The complaint alleges that the archdiocese "failed to properly investigate Father Mitchell’s background to ascertain whether he was suitable to be placed in a position of trust and confidence among boys."
Mary Fleck, Ariza’s attorney, said her client filed the lawsuit because it was only within this past year that he realized how much the abuse affected his life. He also was worried for the safety of other boys who came into contact with Mitchell.
Jeffrey Cohen, a Seattle attorney representing the priest, did not return phone calls for comment.
Since he moved to Pullman in the early 1990s, Mitchell has sponsored a number of Colombian students at Washington State University. He does this by helping them get tuition waivers and finding them housing, often in his own home in a newer development on the north part of town.
"There’s a number of students who have benefited and are still benefiting from his help," said Paul Svaren, WSU’s international enrollment manager.
Svaren said he’s known Mitchell for several years and has seen the priest help dozens of students in Pullman and hundreds in Colombia. "He has affected them in a very positive way educationally," he said. "I’ve never heard anything negative about the man."
A 2002 Spokesman-Review story about Mitchell involved interviews with three people from Colombia living with him at the time – two young men and a 40-year-old woman who came to WSU to further her graduate studies. All three said their lives had been improved thanks to Mitchell. At the time, he told the newspaper he spends much of his year in Pullman, but travels to Colombia every few months to visit El Camino.
When he first arrived, he worked for two years as a student officer in the Multicultural Student Services office and held a brief job as an hourly employee in the school’s International Programs office in 1996. For the past several years, he has been enrolled as a graduate student in the WSU School of Education. He was not enrolled at WSU for fall quarter.
According to Deacon Eric Meisfjord, communications director for the Diocese of Spokane, Mitchell never had permission to function as a priest in the diocese, which encompasses much of Eastern Washington.
Jim Rowland, a Pullman resident and El Camino board member, said he finds it difficult to believe the allegations against Mitchell. He said Mitchell told him he had adopted some of the El Camino boys because it was the only way for them to leave Colombia and study in the United States.
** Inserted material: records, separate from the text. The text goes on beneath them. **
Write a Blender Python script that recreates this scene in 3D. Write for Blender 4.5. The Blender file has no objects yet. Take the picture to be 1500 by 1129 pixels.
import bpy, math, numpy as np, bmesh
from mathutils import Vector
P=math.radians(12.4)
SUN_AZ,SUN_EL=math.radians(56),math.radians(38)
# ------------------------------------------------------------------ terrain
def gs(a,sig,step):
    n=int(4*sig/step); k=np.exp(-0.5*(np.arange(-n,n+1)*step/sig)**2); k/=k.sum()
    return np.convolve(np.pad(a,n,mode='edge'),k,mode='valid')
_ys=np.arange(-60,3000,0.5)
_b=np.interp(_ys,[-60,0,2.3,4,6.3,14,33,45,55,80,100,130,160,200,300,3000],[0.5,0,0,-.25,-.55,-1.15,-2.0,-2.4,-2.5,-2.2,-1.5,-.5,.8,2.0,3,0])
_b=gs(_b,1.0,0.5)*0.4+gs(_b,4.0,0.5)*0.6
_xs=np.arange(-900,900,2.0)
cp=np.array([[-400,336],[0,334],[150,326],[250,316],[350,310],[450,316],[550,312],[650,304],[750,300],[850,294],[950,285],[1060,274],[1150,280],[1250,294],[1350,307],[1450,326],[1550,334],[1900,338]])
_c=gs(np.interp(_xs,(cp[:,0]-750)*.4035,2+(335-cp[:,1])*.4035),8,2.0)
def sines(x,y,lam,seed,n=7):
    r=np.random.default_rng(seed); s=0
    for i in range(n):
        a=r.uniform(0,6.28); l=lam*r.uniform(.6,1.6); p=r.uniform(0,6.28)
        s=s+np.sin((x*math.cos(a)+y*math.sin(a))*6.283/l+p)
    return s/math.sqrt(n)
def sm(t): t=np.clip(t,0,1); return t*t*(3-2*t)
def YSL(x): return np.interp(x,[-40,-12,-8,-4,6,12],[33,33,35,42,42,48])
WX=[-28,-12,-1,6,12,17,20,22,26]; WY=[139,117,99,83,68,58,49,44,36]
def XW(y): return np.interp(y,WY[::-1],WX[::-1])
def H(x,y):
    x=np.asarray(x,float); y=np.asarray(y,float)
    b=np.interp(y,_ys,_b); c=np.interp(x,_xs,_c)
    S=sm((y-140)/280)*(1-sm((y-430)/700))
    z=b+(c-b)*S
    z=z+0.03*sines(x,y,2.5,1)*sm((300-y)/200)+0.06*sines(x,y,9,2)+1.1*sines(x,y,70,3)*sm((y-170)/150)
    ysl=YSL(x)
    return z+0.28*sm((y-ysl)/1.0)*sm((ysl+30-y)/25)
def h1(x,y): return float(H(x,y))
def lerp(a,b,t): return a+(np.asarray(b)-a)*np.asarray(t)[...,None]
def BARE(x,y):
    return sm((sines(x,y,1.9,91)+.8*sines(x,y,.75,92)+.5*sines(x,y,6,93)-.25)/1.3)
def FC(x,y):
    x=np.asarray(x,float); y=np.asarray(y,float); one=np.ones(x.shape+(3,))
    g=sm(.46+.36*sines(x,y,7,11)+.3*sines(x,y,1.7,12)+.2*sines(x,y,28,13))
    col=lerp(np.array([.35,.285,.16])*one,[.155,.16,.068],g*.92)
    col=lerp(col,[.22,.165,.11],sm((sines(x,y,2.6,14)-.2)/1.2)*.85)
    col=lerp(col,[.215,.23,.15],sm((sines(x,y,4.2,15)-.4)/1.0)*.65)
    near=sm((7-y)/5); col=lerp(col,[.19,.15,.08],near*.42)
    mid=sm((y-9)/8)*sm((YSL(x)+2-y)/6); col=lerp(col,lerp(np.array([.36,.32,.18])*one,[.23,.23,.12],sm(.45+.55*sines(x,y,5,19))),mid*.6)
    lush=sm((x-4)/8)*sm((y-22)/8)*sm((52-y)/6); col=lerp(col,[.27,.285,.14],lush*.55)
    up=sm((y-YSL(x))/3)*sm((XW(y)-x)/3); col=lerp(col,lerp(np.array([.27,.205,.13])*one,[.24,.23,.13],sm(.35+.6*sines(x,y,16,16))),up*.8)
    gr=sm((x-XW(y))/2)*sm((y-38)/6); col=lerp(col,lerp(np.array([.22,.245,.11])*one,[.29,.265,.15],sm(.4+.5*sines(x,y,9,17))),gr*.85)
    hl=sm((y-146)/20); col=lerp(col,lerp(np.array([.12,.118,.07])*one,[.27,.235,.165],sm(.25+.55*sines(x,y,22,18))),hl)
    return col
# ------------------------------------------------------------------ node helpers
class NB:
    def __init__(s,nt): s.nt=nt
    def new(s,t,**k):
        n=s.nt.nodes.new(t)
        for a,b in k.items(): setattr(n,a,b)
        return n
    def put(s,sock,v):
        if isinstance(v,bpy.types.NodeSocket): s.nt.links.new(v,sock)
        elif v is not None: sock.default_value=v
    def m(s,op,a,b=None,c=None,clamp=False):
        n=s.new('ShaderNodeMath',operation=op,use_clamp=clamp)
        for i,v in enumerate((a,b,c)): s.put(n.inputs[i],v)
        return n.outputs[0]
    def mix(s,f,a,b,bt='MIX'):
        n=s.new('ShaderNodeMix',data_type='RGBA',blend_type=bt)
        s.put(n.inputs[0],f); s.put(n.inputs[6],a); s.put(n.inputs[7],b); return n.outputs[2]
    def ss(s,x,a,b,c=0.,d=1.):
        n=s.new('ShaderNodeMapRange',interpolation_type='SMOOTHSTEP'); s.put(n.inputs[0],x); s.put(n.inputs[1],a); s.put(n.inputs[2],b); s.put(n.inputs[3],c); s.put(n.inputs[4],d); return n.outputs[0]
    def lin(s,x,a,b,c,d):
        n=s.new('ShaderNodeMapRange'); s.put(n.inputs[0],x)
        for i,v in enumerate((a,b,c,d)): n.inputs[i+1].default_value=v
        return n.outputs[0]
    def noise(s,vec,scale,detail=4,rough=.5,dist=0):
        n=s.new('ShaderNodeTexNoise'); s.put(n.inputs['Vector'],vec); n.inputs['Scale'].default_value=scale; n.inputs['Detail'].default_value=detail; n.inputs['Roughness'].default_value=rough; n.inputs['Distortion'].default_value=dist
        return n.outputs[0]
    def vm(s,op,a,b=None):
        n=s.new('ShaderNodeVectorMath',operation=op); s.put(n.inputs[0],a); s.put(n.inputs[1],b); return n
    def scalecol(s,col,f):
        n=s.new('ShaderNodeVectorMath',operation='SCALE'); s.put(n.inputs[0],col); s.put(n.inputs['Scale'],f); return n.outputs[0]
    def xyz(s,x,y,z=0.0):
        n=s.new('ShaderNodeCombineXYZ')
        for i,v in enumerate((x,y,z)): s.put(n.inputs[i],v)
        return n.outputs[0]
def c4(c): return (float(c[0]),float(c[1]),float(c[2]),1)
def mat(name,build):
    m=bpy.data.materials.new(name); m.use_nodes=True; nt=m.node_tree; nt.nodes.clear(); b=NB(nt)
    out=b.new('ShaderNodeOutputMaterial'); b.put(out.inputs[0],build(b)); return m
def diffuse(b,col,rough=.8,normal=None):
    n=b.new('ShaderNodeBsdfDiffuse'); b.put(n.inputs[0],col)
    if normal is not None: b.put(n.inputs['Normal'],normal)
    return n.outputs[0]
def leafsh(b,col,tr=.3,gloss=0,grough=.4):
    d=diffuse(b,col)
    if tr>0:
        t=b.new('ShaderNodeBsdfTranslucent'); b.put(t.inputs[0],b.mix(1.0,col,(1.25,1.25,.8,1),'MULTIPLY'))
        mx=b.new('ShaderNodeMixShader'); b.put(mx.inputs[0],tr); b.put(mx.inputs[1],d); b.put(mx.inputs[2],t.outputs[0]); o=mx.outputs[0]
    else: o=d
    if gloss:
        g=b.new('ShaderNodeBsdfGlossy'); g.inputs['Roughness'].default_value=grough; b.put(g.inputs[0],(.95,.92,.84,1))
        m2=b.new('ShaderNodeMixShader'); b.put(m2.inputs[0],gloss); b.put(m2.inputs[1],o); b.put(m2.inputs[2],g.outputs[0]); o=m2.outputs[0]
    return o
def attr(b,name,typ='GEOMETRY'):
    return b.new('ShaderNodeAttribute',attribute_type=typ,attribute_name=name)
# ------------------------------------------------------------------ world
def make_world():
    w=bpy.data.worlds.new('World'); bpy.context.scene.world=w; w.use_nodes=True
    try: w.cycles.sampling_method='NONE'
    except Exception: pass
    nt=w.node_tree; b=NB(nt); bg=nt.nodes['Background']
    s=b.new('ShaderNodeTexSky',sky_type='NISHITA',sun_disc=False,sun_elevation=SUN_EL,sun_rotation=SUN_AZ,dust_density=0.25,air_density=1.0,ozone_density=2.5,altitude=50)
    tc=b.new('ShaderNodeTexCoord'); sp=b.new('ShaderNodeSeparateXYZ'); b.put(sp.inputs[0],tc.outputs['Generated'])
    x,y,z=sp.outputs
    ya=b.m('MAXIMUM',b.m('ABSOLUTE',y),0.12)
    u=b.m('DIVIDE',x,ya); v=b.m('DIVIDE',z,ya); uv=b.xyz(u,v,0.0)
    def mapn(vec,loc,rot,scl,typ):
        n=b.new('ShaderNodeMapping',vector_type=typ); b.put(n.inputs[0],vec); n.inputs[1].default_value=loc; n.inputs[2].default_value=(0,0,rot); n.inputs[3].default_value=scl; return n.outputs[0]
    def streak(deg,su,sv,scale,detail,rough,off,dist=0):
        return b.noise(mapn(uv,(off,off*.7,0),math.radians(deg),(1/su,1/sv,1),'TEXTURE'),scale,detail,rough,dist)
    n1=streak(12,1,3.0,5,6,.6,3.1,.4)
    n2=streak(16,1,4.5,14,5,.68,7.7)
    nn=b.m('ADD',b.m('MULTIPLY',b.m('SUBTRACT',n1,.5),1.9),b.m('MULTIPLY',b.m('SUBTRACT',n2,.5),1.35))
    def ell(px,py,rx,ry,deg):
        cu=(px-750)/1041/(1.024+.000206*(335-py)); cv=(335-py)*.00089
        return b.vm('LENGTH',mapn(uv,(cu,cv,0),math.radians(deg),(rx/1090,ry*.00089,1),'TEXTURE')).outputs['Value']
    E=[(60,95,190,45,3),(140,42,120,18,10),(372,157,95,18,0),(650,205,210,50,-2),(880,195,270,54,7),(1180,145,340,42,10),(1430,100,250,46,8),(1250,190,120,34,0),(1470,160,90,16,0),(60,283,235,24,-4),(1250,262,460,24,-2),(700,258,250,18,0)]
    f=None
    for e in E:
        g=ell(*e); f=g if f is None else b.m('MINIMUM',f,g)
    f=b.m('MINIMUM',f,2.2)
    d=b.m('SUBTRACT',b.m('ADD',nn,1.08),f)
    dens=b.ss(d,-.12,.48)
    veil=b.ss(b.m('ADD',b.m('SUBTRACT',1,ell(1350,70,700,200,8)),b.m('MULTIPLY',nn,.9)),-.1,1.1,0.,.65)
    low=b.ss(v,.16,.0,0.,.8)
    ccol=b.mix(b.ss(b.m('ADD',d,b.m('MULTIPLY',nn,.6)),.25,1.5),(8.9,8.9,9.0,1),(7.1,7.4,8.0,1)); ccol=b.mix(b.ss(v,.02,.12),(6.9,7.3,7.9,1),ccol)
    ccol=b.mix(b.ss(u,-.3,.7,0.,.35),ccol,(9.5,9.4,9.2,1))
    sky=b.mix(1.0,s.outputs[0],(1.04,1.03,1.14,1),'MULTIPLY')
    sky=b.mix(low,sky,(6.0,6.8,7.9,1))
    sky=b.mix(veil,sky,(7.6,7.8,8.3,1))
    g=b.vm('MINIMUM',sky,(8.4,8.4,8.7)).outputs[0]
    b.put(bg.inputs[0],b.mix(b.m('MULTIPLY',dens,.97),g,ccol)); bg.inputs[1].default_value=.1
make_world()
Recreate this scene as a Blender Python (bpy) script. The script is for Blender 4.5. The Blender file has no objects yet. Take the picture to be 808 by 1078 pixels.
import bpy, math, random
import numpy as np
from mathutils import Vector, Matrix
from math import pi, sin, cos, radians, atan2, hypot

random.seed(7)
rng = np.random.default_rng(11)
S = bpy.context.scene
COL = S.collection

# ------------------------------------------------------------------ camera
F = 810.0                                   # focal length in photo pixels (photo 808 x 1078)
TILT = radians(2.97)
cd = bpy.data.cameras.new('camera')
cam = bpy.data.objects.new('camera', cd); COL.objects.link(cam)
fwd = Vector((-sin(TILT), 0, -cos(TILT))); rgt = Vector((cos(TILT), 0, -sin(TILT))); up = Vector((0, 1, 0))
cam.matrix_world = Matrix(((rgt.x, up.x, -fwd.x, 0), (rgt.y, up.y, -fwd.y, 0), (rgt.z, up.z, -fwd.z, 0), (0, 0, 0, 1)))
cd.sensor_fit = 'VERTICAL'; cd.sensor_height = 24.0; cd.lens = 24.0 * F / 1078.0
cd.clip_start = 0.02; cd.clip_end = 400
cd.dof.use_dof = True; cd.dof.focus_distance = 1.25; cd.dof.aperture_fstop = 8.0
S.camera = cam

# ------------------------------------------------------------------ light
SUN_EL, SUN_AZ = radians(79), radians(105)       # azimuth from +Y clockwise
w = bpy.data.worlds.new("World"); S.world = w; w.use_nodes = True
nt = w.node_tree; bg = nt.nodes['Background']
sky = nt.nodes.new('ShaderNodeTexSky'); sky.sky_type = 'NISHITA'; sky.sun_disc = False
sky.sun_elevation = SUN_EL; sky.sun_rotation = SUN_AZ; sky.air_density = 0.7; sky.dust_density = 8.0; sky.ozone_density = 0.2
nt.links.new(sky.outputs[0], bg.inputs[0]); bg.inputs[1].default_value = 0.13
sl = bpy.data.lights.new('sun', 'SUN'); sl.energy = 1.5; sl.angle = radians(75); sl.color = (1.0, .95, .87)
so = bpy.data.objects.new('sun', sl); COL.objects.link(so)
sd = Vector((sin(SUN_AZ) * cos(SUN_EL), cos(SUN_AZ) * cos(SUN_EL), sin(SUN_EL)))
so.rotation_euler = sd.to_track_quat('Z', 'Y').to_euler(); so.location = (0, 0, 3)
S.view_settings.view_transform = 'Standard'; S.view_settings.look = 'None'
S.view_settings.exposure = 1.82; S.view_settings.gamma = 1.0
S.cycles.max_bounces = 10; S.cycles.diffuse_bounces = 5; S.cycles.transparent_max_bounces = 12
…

Rowland, a real estate agent with a doctorate in education, has taught English as a Second Language at El Camino and other schools around the world. During his visits to Colombia, there were no signs of impropriety, he said. In fact, the bishop of Colombia praised Mitchell’s work, Rowland said.
Only the bishop of Colombia can take action to remove Mitchell from ministry or even defrock him. That bishop, however, isn’t governed by the same rules as American bishops.
Two years ago, bishops in this country agreed during a historic meeting to permanently remove from ministry any priest or deacon who has ever sexually abused a child, no matter how long ago.
Despite this rule, the bishops have no authority over priests who are not part of their diocese. "It’s very problematic for a diocese if someone like Jim Mitchell decides to set up shop," said Magnoni.